TASK OBJECTIVE:
Extract the full listing below without altering a single character.

════════

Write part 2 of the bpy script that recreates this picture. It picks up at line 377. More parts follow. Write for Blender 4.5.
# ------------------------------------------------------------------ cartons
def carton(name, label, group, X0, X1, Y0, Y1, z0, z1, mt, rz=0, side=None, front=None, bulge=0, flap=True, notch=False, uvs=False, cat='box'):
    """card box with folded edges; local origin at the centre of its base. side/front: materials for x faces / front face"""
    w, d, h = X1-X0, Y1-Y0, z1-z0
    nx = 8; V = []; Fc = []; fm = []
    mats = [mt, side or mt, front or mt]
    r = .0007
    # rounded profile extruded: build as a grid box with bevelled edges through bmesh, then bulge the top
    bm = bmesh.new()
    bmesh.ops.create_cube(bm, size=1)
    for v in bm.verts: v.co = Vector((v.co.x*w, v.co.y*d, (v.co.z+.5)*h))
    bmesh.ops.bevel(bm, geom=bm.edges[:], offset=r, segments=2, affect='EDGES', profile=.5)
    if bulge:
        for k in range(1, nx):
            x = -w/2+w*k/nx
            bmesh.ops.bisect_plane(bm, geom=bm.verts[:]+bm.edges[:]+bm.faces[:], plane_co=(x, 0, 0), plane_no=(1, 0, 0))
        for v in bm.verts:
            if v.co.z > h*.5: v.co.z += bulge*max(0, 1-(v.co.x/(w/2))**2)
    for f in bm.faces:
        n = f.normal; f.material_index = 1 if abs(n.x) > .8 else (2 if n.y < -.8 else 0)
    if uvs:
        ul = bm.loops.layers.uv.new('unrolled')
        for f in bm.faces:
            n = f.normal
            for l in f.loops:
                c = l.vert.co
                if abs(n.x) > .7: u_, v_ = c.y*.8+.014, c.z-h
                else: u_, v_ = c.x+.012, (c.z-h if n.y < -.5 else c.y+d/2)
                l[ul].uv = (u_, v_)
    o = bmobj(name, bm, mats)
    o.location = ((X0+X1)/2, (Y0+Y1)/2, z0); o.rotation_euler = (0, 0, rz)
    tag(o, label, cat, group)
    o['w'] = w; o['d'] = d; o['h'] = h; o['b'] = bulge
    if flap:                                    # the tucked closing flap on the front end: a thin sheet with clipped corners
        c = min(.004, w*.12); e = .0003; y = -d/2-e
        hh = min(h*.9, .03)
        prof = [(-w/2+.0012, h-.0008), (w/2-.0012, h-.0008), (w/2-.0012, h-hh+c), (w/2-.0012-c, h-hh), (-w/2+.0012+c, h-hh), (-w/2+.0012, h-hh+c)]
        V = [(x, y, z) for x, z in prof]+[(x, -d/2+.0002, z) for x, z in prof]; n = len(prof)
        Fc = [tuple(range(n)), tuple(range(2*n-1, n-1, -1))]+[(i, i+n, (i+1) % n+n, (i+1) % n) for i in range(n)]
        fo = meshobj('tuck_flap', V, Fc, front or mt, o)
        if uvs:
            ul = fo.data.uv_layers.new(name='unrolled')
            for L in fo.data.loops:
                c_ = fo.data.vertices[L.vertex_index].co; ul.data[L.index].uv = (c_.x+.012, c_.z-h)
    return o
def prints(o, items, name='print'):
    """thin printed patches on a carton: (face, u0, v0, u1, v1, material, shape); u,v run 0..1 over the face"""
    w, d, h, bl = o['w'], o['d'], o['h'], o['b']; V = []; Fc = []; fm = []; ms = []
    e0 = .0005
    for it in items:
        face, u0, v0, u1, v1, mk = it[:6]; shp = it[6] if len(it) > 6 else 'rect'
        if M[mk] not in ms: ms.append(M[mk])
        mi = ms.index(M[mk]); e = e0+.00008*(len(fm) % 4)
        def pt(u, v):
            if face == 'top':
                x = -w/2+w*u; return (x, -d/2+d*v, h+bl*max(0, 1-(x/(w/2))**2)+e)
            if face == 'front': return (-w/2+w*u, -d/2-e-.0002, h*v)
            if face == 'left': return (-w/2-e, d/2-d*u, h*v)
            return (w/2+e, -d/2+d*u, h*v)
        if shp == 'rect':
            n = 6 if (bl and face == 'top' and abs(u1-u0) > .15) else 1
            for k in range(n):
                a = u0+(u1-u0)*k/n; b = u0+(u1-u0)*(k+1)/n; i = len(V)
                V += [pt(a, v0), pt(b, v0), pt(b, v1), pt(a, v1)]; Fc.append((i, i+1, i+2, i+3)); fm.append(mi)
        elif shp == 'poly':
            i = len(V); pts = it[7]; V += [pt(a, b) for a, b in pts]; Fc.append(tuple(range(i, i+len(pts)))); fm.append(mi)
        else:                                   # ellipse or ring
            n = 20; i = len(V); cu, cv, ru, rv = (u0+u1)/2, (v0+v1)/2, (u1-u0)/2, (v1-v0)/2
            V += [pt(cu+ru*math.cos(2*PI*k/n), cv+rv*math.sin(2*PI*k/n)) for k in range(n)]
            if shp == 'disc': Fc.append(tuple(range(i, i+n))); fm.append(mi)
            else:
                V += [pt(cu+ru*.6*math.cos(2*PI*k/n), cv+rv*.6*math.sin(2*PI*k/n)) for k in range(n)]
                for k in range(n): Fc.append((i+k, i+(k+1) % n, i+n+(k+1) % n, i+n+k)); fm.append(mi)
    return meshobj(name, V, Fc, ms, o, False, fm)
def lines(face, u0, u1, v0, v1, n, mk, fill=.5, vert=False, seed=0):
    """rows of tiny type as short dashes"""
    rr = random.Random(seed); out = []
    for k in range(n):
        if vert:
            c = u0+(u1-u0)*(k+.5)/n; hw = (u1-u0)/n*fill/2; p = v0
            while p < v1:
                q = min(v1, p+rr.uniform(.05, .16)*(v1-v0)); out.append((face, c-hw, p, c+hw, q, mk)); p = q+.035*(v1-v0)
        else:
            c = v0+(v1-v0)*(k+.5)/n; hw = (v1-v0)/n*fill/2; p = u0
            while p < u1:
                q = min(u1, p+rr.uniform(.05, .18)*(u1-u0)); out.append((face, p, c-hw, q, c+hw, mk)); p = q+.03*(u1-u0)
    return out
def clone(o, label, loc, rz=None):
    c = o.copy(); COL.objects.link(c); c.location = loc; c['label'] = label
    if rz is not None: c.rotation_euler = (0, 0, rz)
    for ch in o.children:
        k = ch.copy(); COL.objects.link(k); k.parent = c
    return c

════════

ANSWER TO THE TASK:
Write part 2 of the bpy script that recreates this picture. It picks up at line 377. More parts follow. Write for Blender 4.5.
# ------------------------------------------------------------------ cartons
def carton(name, label, group, X0, X1, Y0, Y1, z0, z1, mt, rz=0, side=None, front=None, bulge=0, flap=True, notch=False, uvs=False, cat='box'):
    """card box with folded edges; local origin at the centre of its base. side/front: materials for x faces / front face"""
    w, d, h = X1-X0, Y1-Y0, z1-z0
    nx = 8; V = []; Fc = []; fm = []
    mats = [mt, side or mt, front or mt]
    r = .0007
    # rounded profile extruded: build as a grid box with bevelled edges through bmesh, then bulge the top
    bm = bmesh.new()
    bmesh.ops.create_cube(bm, size=1)
    for v in bm.verts: v.co = Vector((v.co.x*w, v.co.y*d, (v.co.z+.5)*h))
    bmesh.ops.bevel(bm, geom=bm.edges[:], offset=r, segments=2, affect='EDGES', profile=.5)
    if bulge:
        for k in range(1, nx):
            x = -w/2+w*k/nx
            bmesh.ops.bisect_plane(bm, geom=bm.verts[:]+bm.edges[:]+bm.faces[:], plane_co=(x, 0, 0), plane_no=(1, 0, 0))
        for v in bm.verts:
            if v.co.z > h*.5: v.co.z += bulge*max(0, 1-(v.co.x/(w/2))**2)
    for f in bm.faces:
        n = f.normal; f.material_index = 1 if abs(n.x) > .8 else (2 if n.y < -.8 else 0)
    if uvs:
        ul = bm.loops.layers.uv.new('unrolled')
        for f in bm.faces:
            n = f.normal
            for l in f.loops:
                c = l.vert.co
                if abs(n.x) > .7: u_, v_ = c.y*.8+.014, c.z-h
                else: u_, v_ = c.x+.012, (c.z-h if n.y < -.5 else c.y+d/2)
                l[ul].uv = (u_, v_)
    o = bmobj(name, bm, mats)
    o.location = ((X0+X1)/2, (Y0+Y1)/2, z0); o.rotation_euler = (0, 0, rz)
    tag(o, label, cat, group)
    o['w'] = w; o['d'] = d; o['h'] = h; o['b'] = bulge
    if flap:                                    # the tucked closing flap on the front end: a thin sheet with clipped corners
        c = min(.004, w*.12); e = .0003; y = -d/2-e
        hh = min(h*.9, .03)
        prof = [(-w/2+.0012, h-.0008), (w/2-.0012, h-.0008), (w/2-.0012, h-hh+c), (w/2-.0012-c, h-hh), (-w/2+.0012+c, h-hh), (-w/2+.0012, h-hh+c)]
        V = [(x, y, z) for x, z in prof]+[(x, -d/2+.0002, z) for x, z in prof]; n = len(prof)
        Fc = [tuple(range(n)), tuple(range(2*n-1, n-1, -1))]+[(i, i+n, (i+1) % n+n, (i+1) % n) for i in range(n)]
        fo = meshobj('tuck_flap', V, Fc, front or mt, o)
        if uvs:
            ul = fo.data.uv_layers.new(name='unrolled')
            for L in fo.data.loops:
                c_ = fo.data.vertices[L.vertex_index].co; ul.data[L.index].uv = (c_.x+.012, c_.z-h)
    return o
def prints(o, items, name='print'):
    """thin printed patches on a carton: (face, u0, v0, u1, v1, material, shape); u,v run 0..1 over the face"""
    w, d, h, bl = o['w'], o['d'], o['h'], o['b']; V = []; Fc = []; fm = []; ms = []
    e0 = .0005
    for it in items:
        face, u0, v0, u1, v1, mk = it[:6]; shp = it[6] if len(it) > 6 else 'rect'
        if M[mk] not in ms: ms.append(M[mk])
        mi = ms.index(M[mk]); e = e0+.00008*(len(fm) % 4)
        def pt(u, v):
            if face == 'top':
                x = -w/2+w*u; return (x, -d/2+d*v, h+bl*max(0, 1-(x/(w/2))**2)+e)
            if face == 'front': return (-w/2+w*u, -d/2-e-.0002, h*v)
            if face == 'left': return (-w/2-e, d/2-d*u, h*v)
            return (w/2+e, -d/2+d*u, h*v)
        if shp == 'rect':
            n = 6 if (bl and face == 'top' and abs(u1-u0) > .15) else 1
            for k in range(n):
                a = u0+(u1-u0)*k/n; b = u0+(u1-u0)*(k+1)/n; i = len(V)
                V += [pt(a, v0), pt(b, v0), pt(b, v1), pt(a, v1)]; Fc.append((i, i+1, i+2, i+3)); fm.append(mi)
        elif shp == 'poly':
            i = len(V); pts = it[7]; V += [pt(a, b) for a, b in pts]; Fc.append(tuple(range(i, i+len(pts)))); fm.append(mi)
        else:                                   # ellipse or ring
            n = 20; i = len(V); cu, cv, ru, rv = (u0+u1)/2, (v0+v1)/2, (u1-u0)/2, (v1-v0)/2
            V += [pt(cu+ru*math.cos(2*PI*k/n), cv+rv*math.sin(2*PI*k/n)) for k in range(n)]
            if shp == 'disc': Fc.append(tuple(range(i, i+n))); fm.append(mi)
            else:
                V += [pt(cu+ru*.6*math.cos(2*PI*k/n), cv+rv*.6*math.sin(2*PI*k/n)) for k in range(n)]
                for k in range(n): Fc.append((i+k, i+(k+1) % n, i+n+(k+1) % n, i+n+k)); fm.append(mi)
    return meshobj(name, V, Fc, ms, o, False, fm)
def lines(face, u0, u1, v0, v1, n, mk, fill=.5, vert=False, seed=0):
    """rows of tiny type as short dashes"""
    rr = random.Random(seed); out = []
    for k in range(n):
        if vert:
            c = u0+(u1-u0)*(k+.5)/n; hw = (u1-u0)/n*fill/2; p = v0
            while p < v1:
                q = min(v1, p+rr.uniform(.05, .16)*(v1-v0)); out.append((face, c-hw, p, c+hw, q, mk)); p = q+.035*(v1-v0)
        else:
            c = v0+(v1-v0)*(k+.5)/n; hw = (v1-v0)/n*fill/2; p = u0
            while p < u1:
                q = min(u1, p+rr.uniform(.05, .18)*(u1-u0)); out.append((face, p, c-hw, q, c+hw, mk)); p = q+.03*(u1-u0)
    return out
def clone(o, label, loc, rz=None):
    c = o.copy(); COL.objects.link(c); c.location = loc; c['label'] = label
    if rz is not None: c.rotation_euler = (0, 0, rz)
    for ch in o.children:
        k = ch.copy(); COL.objects.link(k); k.parent = c
    return c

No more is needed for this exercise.